[REQUIRED TASK] Give back, exactly as written, the lines from the beginning of the listing through the one that contains "c0 = core(min(1, u0)) * 0.9".

◆ ◆ ◆ ◆ ◆ ◆ ◆

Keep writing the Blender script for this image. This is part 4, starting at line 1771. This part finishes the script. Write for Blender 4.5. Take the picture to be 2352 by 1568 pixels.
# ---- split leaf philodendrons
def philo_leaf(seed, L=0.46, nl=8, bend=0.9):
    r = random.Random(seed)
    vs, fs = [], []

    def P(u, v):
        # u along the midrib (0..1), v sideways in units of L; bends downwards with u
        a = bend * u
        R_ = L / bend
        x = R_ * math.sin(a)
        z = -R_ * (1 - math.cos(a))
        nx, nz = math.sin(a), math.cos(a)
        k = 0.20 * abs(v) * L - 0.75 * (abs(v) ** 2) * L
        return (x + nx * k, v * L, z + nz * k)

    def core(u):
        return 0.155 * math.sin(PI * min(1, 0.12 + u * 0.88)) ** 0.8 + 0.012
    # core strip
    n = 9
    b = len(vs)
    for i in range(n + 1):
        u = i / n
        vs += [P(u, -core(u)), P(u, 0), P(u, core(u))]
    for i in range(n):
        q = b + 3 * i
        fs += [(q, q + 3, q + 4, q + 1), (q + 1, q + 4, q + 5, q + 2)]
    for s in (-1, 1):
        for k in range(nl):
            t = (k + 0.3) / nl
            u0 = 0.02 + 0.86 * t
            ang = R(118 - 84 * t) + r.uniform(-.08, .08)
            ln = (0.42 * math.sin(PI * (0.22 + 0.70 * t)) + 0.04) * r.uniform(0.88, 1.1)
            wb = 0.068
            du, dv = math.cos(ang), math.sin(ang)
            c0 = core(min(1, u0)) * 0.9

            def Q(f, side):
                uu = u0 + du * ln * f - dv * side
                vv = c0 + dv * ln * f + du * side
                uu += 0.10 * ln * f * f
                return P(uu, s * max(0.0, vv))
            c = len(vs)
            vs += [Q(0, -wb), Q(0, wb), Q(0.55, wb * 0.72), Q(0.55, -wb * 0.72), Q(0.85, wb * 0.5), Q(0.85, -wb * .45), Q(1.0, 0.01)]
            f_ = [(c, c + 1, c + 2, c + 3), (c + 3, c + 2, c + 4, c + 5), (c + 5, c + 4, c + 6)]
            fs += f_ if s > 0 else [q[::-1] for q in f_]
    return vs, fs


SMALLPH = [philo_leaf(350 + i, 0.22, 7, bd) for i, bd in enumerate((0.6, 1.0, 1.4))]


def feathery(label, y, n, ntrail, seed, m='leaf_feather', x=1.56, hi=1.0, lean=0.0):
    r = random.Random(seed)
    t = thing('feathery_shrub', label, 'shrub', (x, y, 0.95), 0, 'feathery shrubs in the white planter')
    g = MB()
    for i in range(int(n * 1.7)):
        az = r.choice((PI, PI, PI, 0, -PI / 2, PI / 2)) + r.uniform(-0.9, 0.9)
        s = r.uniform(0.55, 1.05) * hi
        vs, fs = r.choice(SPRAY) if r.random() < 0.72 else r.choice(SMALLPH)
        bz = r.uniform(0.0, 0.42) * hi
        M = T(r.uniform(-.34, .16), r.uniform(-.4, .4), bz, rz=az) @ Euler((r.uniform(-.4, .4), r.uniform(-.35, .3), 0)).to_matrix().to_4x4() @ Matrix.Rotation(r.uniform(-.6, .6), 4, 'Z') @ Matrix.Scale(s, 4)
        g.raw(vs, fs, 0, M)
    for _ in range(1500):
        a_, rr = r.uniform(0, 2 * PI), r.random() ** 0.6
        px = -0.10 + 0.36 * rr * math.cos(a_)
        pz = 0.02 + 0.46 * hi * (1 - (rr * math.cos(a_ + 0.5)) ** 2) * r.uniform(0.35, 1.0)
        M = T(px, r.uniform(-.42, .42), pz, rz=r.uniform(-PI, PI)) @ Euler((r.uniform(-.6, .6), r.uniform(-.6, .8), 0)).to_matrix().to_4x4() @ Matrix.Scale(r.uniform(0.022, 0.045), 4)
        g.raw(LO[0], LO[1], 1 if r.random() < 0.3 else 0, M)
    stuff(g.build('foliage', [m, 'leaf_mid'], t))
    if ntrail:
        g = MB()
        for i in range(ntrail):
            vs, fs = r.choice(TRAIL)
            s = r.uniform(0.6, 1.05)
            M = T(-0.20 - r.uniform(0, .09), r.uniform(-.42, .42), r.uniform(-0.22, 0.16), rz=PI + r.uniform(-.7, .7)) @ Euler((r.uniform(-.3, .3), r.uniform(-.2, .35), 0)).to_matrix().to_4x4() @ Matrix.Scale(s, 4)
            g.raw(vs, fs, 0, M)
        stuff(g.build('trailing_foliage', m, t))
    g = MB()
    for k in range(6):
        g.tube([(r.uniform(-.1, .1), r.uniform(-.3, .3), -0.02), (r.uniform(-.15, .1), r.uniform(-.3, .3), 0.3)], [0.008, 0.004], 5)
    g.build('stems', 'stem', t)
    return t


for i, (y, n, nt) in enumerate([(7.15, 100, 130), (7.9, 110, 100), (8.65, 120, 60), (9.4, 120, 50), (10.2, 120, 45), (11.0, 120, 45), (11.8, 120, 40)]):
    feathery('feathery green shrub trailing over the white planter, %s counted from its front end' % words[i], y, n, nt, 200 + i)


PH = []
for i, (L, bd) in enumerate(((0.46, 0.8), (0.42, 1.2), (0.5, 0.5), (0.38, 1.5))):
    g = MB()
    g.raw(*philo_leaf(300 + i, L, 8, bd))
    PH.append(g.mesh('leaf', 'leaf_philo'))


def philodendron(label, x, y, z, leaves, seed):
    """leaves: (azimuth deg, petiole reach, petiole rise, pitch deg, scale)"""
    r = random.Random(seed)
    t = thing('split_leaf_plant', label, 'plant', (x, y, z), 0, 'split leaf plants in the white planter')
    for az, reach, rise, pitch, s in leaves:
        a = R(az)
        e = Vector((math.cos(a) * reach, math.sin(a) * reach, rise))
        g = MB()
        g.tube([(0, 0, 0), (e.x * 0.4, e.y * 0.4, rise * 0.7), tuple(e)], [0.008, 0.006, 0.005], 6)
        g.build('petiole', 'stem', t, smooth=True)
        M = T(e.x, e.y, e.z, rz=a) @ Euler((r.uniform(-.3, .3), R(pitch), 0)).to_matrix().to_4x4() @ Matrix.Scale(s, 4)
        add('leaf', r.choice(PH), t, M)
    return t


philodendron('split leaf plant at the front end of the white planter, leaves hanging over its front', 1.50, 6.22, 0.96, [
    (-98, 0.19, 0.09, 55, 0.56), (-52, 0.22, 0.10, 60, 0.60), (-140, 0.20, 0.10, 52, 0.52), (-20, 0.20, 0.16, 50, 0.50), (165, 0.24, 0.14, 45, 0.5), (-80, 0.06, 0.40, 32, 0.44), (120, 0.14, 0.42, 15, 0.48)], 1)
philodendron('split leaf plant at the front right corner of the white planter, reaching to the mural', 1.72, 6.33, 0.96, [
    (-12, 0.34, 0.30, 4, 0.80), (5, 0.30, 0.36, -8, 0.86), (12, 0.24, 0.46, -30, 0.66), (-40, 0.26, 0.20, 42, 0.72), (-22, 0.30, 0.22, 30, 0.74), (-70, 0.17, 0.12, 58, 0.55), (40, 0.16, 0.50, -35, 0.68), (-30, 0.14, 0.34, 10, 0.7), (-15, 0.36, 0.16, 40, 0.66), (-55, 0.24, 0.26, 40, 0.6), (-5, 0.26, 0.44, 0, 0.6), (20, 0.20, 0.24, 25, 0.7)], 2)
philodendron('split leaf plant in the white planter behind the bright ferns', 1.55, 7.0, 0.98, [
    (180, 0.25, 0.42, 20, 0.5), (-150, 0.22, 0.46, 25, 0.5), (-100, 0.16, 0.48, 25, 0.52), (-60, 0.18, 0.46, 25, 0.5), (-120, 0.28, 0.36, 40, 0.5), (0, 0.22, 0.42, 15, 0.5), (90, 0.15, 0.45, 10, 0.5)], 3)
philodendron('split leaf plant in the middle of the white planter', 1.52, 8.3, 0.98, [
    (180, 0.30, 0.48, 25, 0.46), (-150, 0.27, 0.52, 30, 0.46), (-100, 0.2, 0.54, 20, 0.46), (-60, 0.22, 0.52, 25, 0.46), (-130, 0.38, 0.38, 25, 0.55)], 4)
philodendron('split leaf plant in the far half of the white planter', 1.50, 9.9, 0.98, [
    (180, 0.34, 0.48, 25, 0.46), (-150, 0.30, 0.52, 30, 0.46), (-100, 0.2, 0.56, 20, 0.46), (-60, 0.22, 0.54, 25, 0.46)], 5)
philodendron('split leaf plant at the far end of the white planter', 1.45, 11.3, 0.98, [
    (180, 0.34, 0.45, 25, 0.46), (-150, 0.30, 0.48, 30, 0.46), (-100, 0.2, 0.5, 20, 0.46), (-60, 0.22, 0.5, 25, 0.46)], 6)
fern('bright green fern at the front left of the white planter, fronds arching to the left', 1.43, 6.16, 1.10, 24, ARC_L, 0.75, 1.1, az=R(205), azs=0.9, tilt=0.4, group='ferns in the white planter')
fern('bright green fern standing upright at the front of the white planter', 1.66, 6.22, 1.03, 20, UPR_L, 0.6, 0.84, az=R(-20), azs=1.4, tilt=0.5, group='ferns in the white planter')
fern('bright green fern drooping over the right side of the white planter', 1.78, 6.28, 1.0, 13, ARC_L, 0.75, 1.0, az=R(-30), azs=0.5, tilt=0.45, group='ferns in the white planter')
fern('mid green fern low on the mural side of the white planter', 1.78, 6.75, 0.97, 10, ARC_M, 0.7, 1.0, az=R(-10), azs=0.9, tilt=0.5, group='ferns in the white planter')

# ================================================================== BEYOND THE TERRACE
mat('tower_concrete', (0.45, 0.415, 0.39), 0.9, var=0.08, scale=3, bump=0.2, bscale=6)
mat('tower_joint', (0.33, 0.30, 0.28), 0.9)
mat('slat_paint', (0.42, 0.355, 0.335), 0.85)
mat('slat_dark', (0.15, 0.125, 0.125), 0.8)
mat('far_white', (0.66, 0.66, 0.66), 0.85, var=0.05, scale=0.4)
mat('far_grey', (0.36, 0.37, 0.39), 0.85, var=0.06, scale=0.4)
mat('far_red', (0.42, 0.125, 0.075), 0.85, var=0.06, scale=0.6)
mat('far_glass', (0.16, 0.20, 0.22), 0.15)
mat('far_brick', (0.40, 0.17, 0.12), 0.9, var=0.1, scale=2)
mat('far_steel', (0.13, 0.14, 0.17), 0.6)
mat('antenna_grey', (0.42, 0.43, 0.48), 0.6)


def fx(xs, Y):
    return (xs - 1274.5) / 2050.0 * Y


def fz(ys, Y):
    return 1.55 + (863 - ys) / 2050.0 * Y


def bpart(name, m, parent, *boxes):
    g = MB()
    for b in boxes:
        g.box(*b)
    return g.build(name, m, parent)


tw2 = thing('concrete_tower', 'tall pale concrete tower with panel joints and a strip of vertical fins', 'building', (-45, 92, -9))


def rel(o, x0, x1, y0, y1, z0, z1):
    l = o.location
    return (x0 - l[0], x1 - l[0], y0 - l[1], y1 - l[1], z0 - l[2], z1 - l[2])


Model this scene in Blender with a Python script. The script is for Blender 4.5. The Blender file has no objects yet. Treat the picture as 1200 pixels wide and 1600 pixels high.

◆ ◆ ◆ ◆ ◆ ◆ ◆

[WRITTEN REPLY]
Keep writing the Blender script for this image. This is part 4, starting at line 1771. This part finishes the script. Write for Blender 4.5. Take the picture to be 2352 by 1568 pixels.
# ---- split leaf philodendrons
def philo_leaf(seed, L=0.46, nl=8, bend=0.9):
    r = random.Random(seed)
    vs, fs = [], []

    def P(u, v):
        # u along the midrib (0..1), v sideways in units of L; bends downwards with u
        a = bend * u
        R_ = L / bend
        x = R_ * math.sin(a)
        z = -R_ * (1 - math.cos(a))
        nx, nz = math.sin(a), math.cos(a)
        k = 0.20 * abs(v) * L - 0.75 * (abs(v) ** 2) * L
        return (x + nx * k, v * L, z + nz * k)

    def core(u):
        return 0.155 * math.sin(PI * min(1, 0.12 + u * 0.88)) ** 0.8 + 0.012
    # core strip
    n = 9
    b = len(vs)
    for i in range(n + 1):
        u = i / n
        vs += [P(u, -core(u)), P(u, 0), P(u, core(u))]
    for i in range(n):
        q = b + 3 * i
        fs += [(q, q + 3, q + 4, q + 1), (q + 1, q + 4, q + 5, q + 2)]
    for s in (-1, 1):
        for k in range(nl):
            t = (k + 0.3) / nl
            u0 = 0.02 + 0.86 * t
            ang = R(118 - 84 * t) + r.uniform(-.08, .08)
            ln = (0.42 * math.sin(PI * (0.22 + 0.70 * t)) + 0.04) * r.uniform(0.88, 1.1)
            wb = 0.068
            du, dv = math.cos(ang), math.sin(ang)
            c0 = core(min(1, u0)) * 0.9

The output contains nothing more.